Looking down the course of the river, vertical precipices are seen to be less and less frequent, the walls inclining to each other more and more gently, until they roll out on the north and south in round, wooded ridges. Solid, massive granite forms the material throughout its whole length. If you study the topography upon the plateaus above one of these cañons, you will see that the ridges upon one side are reproduced in the other, as if the outlines of wavy table-land topography had been determined before the great cañon was made.

It is not easy to propose a solution for this peculiar structure. I think, however, it is safe to say that actual rending asunder of the mountain mass determined the main outlines. Upon no other theory can we account for those blank walls. Where, in the upper course of the cañon, they descend in a smooth, ship-like curve, and the rocks bear upon their curved sides the markings and striations of glaciers, it is easy to see that those terrible ice-engines gradually modified their form; and toward the foot-hills the forces of aqueous erosion are clearly indicated in the rounded forms and broad undulations of the two banks.

Looking back from our isolated crag in the direction of our morning’s ride, we saw the green hills break down into the basin of Thomas’s Mill, but the disc of meadow lay too deep to be seen. Forests, dense and unbroken, grew to the base of our cliff. The southern sunlight reflected from its polished foliage gave to this whole sea of spiry tops a peculiar golden green, through which we looked down among giant red and purple trunks upon beds of bright mountain flowers. As the afternoon lengthened, the summit rank of peaks glowed warmer and warmer under inclined rays. The granite flushed with rosy brightness between the fields of glittering golden snow. A mild, pearly haziness came gradually to obscure the ordinary cold-blue sky, and, settling into cañon depths, and among the vast, open corridors of the summit, veiled the savage sharpness of their details.

I lay several hours sketching the outlines of the summit, studying out the systems of alpine drainage, and getting acquainted with the long chain of peaks, that I might afterward know them from other points of view. I became convinced from the great apparent elevation and the wide fields of snow that we had not formerly deceived ourselves as to their great height. Warned at length by the deepening shadow in the King’s Cañon, by the heightened glow suffusing the peaks, and the deep purple tone of the level expanse of forest, all forerunners of twilight, we quitted our eyrie, crept carefully down over half-balanced blocks of débris to the horses, and, mounting, were soon headed homeward, in what seemed, by contrast, to be almost a nocturnal darkness.

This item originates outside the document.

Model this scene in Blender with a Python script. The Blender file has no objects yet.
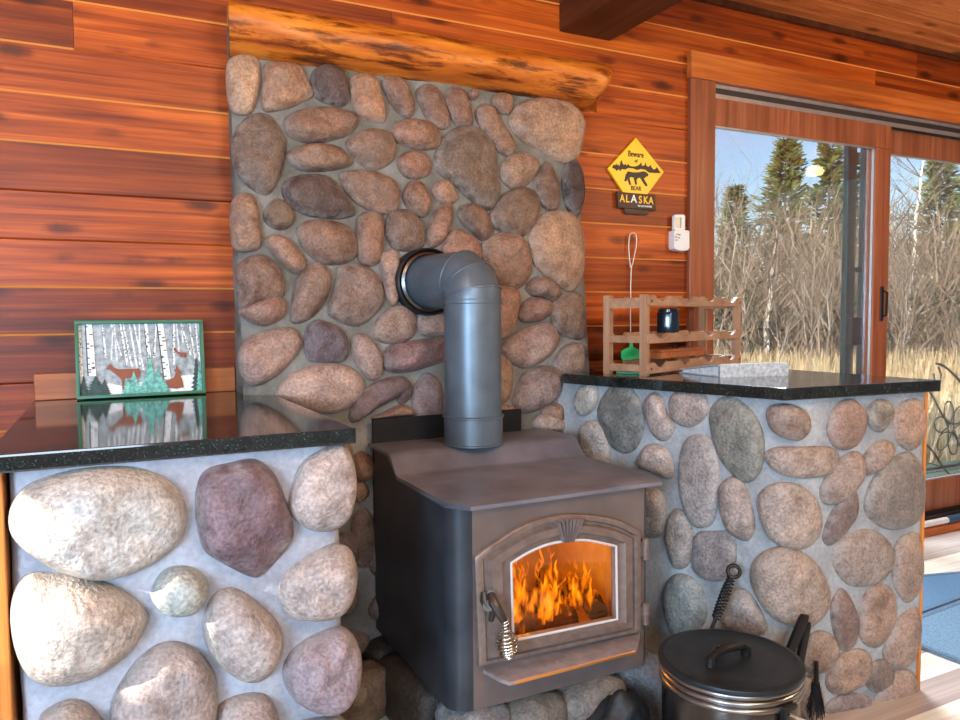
import bpy, bmesh, math, random
from mathutils import Vector, Matrix, noise
random.seed(7)
PI = math.pi
scene = bpy.context.scene
COL = scene.collection
R = random.Random(11)

# ------------------------------------------------------------------ camera
F_PX, YAW, PITCH, ROLL = 751.59, 0.460086, 0.05792, -0.0082776
CAM = Vector((0.0, -2.44, 1.15))
fw = Vector((math.sin(YAW)*math.cos(PITCH), math.cos(YAW)*math.cos(PITCH), -math.sin(PITCH)))
r0 = Vector((math.cos(YAW), -math.sin(YAW), 0.0))
u0 = r0.cross(fw)
rt = r0*math.cos(ROLL) + u0*math.sin(ROLL)
up = u0*math.cos(ROLL) - r0*math.sin(ROLL)
cd = bpy.data.cameras.new('camera'); cam = bpy.data.objects.new('camera', cd); COL.objects.link(cam)
cd.sensor_fit = 'HORIZONTAL'; cd.sensor_width = 36.0; cd.lens = F_PX/960.0*36.0
cd.clip_start = 0.02; cd.clip_end = 500
M = Matrix.Identity(4)
for i, v in enumerate((rt, up, -fw)):
    for j in range(3): M[j][i] = v[j]
M.translation = CAM
cam.matrix_world = M
scene.camera = cam

def ray(x, y): return fw + rt*((x-480)/F_PX) - up*((y-360)/F_PX)
def on_z(x, y, z): d = ray(x, y); return CAM + d*((z-CAM.z)/d.z)
def on_y(x, y, Y): d = ray(x, y); return CAM + d*((Y-CAM.y)/d.y)
def on_plane(x, y, n, c):            # n.p = c
    d = ray(x, y); return CAM + d*((c - n.dot(CAM))/n.dot(d))

# ------------------------------------------------------------------ materials
def new_mat(name):
    m = bpy.data.materials.new(name); m.use_nodes = True
    nt = m.node_tree; nt.nodes.clear()
    out = nt.nodes.new('ShaderNodeOutputMaterial')
    return m, nt, out
def N(nt, t, **kw):
    n = nt.nodes.new(t)
    for k, v in kw.items():
        if k in n.inputs.keys(): n.inputs[k].default_value = v
        else: setattr(n, k, v)
    return n
def L(nt, a, b): nt.links.new(a, b)
def ramp(nt, fac, stops):
    r = nt.nodes.new('ShaderNodeValToRGB'); e = r.color_ramp.elements
    while len(e) > 1: e.remove(e[0])
    e[0].position = stops[0][0]; e[0].color = (*stops[0][1], 1)
    for p, c in stops[1:]:
        k = e.new(p); k.color = (*c, 1)
    L(nt, fac, r.inputs[0]); return r.outputs[0]
def mapped(nt, scale=(1, 1, 1), loc=(0, 0, 0)):
    tc = nt.nodes.new('ShaderNodeTexCoord'); mp = nt.nodes.new('ShaderNodeMapping')
    mp.inputs['Scale'].default_value = scale; mp.inputs['Location'].default_value = loc
    L(nt, tc.outputs['Object'], mp.inputs['Vector']); return mp.outputs[0]
def mixc(nt, fac, a, b, mode='MIX'):
    m = nt.nodes.new('ShaderNodeMix'); m.data_type = 'RGBA'; m.blend_type = mode
    for s, v in ((m.inputs[0], fac), (m.inputs[6], a), (m.inputs[7], b)):
        if isinstance(v, (int, float)): s.default_value = v
        elif isinstance(v, tuple): s.default_value = (*v, 1)
        else: L(nt, v, s)
    return m.outputs[2]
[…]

Wherever the ground opened level before us we gave our horses the rein, and went at a free gallop through the forest; the animals realized that they were going home, and pressed forward with the greatest spirit. A good-sized log across our route seemed to be an object of special amusement to Kaweah, who seized the bits in his teeth, and, dancing up, crouched, and cleared it with a mighty bound, in a manner that was indeed inspiring, yet left one with the impression that once was enough of that sort of thing. Fearing some manner of hostilities with him, I did my very best to quiet Kaweah, and by the end of an hour had gotten him down to a sensible, serious walk. I noticed that he insisted upon following his tracks of the morning’s march, and was not contented unless I let him go on the old side of every tree. Thus I became so thoroughly convinced of his faculty to follow the morning’s trail that I yielded all control of him, giving myself up to the enjoyment of the dimly lighted wood.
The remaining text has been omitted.